- Material for the task:
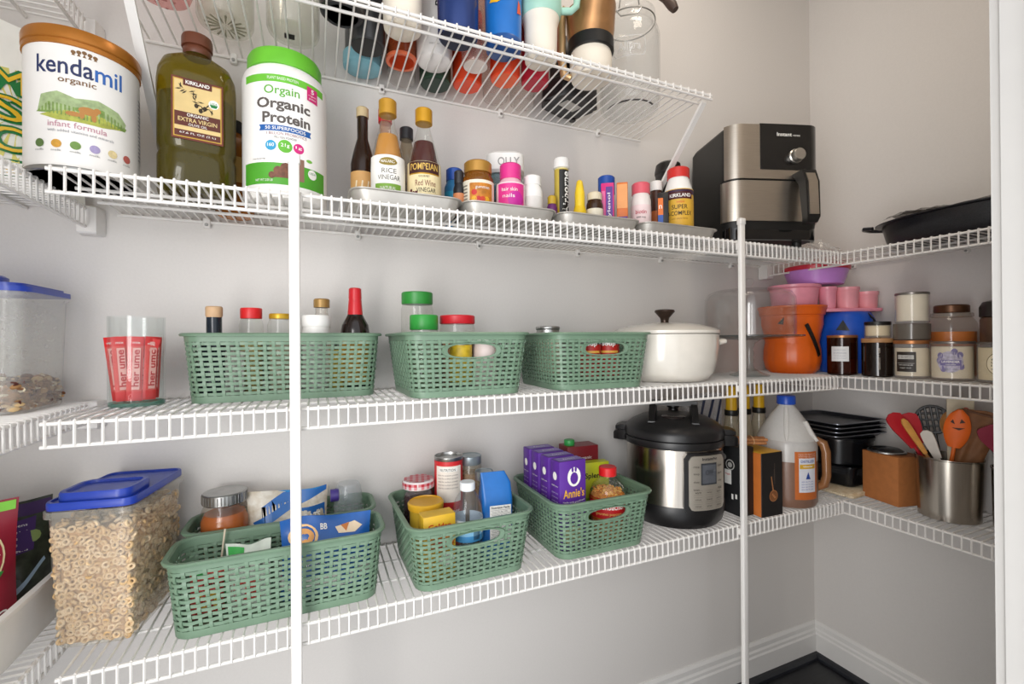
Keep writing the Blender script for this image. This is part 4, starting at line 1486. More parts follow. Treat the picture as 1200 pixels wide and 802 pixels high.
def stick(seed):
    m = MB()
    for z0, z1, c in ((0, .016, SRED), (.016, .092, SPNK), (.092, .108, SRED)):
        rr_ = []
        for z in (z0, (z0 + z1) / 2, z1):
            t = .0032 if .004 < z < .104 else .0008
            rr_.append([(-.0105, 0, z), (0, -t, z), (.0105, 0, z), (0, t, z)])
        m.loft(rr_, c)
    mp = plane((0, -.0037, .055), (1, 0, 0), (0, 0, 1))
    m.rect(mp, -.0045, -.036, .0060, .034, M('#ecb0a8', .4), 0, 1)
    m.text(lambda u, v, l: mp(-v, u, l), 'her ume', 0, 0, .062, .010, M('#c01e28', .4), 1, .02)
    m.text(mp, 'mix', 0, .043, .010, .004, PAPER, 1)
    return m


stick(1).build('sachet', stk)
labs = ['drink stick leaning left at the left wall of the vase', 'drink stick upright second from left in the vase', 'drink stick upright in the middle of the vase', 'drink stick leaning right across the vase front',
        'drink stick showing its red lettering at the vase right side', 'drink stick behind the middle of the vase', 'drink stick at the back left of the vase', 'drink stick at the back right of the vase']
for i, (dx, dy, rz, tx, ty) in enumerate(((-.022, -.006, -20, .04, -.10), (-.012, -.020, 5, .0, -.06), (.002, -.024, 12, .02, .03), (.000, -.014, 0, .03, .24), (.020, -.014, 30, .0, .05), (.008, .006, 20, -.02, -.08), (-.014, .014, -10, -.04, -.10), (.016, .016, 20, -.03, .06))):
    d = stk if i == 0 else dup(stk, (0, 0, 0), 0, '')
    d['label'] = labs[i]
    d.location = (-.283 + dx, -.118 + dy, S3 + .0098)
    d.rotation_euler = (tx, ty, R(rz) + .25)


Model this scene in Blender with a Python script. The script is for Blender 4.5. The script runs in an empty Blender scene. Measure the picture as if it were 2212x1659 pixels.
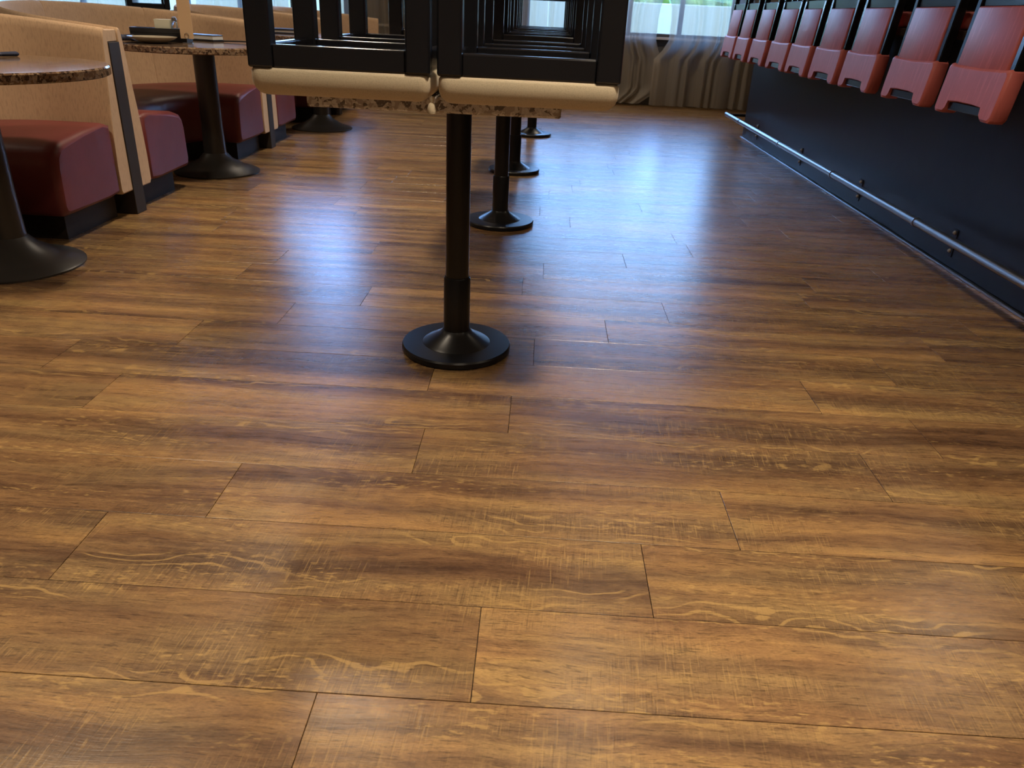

- Written problem: From the entries above, copy every line where the word "picture" shows up.

- Exercise response:
Keep writing the Blender script for this image. This is part 4, starting at line 1486. More parts follow. Treat the picture as 1200 pixels wide and 802 pixels high.
Model this scene in Blender with a Python script. The script is for Blender 4.5. The script runs in an empty Blender scene. Measure the picture as if it were 2212x1659 pixels.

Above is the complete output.